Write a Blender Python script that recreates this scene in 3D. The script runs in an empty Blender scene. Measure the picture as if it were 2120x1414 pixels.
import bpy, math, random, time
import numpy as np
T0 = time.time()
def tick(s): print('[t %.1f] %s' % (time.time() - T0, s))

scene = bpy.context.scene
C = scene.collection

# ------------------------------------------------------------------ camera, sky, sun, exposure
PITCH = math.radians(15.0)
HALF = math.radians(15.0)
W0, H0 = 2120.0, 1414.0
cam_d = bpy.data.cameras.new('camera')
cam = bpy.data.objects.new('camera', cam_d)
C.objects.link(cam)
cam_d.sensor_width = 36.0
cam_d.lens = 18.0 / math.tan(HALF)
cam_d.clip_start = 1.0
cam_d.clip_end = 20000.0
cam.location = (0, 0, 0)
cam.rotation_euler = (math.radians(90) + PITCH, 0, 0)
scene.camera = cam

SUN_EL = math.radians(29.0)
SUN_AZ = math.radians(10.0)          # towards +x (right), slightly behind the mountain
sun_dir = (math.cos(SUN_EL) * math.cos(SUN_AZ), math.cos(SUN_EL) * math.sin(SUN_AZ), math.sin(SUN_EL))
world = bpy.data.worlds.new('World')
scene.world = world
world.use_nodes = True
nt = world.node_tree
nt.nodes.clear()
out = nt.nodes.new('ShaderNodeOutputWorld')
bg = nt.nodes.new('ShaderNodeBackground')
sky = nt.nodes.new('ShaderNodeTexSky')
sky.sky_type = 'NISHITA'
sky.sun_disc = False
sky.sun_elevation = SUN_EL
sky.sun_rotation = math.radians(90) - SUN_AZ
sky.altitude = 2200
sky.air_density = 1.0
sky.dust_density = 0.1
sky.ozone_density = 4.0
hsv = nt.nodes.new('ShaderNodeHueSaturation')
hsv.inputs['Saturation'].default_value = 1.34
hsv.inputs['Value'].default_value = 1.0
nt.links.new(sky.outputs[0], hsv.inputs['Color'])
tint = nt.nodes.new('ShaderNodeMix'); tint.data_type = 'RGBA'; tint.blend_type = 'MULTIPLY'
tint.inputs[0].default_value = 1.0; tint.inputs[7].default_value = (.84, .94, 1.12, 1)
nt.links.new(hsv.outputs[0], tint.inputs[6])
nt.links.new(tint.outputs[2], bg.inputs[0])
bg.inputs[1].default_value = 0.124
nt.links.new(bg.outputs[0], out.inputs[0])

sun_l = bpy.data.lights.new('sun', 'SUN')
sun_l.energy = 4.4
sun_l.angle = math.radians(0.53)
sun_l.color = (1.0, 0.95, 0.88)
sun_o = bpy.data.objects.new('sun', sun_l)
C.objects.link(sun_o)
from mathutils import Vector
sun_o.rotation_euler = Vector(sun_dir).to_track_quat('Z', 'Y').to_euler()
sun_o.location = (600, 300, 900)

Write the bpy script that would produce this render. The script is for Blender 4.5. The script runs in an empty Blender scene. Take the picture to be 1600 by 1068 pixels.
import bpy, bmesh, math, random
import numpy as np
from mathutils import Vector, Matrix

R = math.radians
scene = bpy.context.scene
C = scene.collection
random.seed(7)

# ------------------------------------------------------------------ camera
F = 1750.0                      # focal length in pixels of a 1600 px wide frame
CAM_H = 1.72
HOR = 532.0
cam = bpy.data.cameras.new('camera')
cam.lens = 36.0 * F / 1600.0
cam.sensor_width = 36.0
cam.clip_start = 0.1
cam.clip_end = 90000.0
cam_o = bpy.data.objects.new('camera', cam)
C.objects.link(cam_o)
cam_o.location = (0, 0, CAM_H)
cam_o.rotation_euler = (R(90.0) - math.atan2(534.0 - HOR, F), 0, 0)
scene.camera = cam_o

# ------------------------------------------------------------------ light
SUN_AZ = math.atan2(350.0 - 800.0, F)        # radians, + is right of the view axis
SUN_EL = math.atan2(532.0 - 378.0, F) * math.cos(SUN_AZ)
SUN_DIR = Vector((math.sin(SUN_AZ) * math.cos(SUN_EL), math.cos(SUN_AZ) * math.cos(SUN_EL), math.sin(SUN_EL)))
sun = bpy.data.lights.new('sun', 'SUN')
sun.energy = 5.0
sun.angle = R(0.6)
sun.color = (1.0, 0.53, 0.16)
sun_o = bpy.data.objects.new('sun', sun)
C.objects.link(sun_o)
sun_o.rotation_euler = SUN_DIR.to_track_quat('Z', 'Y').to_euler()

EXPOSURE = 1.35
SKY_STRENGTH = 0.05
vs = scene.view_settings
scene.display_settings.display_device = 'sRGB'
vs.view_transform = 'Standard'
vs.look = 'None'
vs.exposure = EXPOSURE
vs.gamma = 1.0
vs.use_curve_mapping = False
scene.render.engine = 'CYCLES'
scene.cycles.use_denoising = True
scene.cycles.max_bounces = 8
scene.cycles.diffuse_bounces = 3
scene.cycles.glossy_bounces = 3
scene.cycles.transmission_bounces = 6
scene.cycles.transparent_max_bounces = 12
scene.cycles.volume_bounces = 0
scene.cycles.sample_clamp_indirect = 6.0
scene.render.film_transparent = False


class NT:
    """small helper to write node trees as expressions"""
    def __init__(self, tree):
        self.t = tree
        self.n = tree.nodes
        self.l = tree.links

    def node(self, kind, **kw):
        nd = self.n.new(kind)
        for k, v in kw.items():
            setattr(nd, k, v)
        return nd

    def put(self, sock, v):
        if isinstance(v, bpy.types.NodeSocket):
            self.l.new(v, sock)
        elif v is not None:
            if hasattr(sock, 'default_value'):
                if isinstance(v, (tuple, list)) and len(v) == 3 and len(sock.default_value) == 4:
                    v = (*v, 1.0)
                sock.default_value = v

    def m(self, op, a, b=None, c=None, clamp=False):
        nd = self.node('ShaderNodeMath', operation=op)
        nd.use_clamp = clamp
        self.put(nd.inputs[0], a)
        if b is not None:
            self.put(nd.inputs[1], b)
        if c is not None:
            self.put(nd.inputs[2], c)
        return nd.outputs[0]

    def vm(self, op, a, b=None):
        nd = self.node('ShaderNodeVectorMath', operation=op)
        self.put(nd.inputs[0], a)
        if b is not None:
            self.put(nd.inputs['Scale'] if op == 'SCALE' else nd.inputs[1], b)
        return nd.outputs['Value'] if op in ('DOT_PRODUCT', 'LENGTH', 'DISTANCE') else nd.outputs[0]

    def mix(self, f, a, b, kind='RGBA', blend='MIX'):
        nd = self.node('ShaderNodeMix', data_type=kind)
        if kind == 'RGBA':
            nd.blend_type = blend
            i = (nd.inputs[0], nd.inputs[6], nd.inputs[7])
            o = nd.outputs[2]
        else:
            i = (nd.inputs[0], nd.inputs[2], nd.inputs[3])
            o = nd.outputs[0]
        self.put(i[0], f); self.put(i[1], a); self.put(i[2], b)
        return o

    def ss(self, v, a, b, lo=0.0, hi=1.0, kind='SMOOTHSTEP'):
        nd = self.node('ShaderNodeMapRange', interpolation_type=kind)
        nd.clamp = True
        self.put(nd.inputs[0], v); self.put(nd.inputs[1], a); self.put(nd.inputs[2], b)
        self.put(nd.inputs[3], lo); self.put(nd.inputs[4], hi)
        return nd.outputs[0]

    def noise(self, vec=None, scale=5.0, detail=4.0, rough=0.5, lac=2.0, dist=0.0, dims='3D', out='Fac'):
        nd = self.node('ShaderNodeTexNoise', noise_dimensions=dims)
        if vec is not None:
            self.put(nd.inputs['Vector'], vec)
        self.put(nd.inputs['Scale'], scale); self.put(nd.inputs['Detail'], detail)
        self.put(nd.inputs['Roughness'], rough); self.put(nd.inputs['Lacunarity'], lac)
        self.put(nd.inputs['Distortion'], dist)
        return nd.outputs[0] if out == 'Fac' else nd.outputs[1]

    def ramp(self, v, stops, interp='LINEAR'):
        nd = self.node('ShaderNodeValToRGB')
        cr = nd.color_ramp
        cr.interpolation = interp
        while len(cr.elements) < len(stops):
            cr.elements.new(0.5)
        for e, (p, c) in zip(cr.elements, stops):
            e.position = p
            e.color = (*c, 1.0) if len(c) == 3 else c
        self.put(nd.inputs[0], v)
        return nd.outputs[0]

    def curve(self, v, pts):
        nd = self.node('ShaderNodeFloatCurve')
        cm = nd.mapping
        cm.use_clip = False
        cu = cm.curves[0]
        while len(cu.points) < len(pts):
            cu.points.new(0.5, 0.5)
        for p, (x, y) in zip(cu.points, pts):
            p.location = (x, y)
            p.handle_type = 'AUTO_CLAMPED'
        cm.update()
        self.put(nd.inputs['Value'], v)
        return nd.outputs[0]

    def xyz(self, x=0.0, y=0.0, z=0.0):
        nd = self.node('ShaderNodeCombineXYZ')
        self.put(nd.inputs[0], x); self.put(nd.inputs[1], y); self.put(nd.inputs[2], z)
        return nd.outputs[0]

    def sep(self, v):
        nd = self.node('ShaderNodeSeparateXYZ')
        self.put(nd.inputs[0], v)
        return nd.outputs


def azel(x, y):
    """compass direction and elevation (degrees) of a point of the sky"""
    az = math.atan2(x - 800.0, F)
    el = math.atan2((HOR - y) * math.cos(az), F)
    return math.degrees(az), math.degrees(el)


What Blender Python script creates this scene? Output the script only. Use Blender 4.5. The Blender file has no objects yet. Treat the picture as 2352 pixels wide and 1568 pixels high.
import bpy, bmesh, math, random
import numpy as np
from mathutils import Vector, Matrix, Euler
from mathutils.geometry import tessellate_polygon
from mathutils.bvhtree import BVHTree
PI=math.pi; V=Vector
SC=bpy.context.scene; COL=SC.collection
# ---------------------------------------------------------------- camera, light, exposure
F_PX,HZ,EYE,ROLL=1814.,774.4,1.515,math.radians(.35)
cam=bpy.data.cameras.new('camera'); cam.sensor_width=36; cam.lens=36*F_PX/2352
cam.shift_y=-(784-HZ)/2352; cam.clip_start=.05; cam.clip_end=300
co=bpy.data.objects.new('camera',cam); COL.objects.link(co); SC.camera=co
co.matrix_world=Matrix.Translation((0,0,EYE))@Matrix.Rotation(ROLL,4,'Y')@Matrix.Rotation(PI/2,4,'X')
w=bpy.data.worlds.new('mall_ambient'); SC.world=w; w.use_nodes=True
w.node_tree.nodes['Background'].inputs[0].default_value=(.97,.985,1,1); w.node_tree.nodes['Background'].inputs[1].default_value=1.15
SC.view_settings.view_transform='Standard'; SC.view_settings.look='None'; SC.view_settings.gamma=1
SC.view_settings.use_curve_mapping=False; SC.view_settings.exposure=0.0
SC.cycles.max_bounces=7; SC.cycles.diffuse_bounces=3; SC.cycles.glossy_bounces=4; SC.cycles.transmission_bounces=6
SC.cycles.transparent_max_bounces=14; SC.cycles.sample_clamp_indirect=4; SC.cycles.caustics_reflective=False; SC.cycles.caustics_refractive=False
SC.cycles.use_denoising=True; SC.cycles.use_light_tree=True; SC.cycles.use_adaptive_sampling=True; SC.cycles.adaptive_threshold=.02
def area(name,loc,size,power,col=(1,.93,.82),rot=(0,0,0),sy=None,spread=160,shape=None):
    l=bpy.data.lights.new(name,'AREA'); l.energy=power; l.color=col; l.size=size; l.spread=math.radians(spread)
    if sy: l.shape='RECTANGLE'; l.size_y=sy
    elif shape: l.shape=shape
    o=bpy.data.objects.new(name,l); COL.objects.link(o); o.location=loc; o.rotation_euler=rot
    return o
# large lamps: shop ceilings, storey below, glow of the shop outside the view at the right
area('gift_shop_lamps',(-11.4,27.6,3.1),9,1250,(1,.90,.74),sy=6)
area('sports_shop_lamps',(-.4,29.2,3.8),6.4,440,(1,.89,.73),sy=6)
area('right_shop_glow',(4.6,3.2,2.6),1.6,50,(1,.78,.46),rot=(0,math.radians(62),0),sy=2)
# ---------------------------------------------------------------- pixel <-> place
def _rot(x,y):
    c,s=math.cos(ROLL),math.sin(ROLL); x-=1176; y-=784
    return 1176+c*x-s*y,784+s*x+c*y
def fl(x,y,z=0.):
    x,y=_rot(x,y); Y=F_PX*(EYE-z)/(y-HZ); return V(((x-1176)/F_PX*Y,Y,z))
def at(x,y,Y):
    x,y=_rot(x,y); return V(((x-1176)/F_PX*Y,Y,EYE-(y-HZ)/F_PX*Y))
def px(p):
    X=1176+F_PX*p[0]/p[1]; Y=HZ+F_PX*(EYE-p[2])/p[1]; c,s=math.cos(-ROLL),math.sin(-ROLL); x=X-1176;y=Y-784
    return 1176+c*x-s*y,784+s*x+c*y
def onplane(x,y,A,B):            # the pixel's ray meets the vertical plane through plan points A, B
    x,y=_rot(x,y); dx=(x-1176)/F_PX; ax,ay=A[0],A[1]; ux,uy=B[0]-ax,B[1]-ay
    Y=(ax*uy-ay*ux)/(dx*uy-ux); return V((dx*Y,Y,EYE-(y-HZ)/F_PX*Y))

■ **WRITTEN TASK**
Scan the material above. Return every line containing the string "this".

■ **RESULT OF THE TASK**
Write a Blender Python script that recreates this scene in 3D. The script runs in an empty Blender scene. Measure the picture as if it were 2120x1414 pixels.
Write the bpy script that would produce this render. The script is for Blender 4.5. The script runs in an empty Blender scene. Take the picture to be 1600 by 1068 pixels.
What Blender Python script creates this scene? Output the script only. Use Blender 4.5. The Blender file has no objects yet. Treat the picture as 2352 pixels wide and 1568 pixels high.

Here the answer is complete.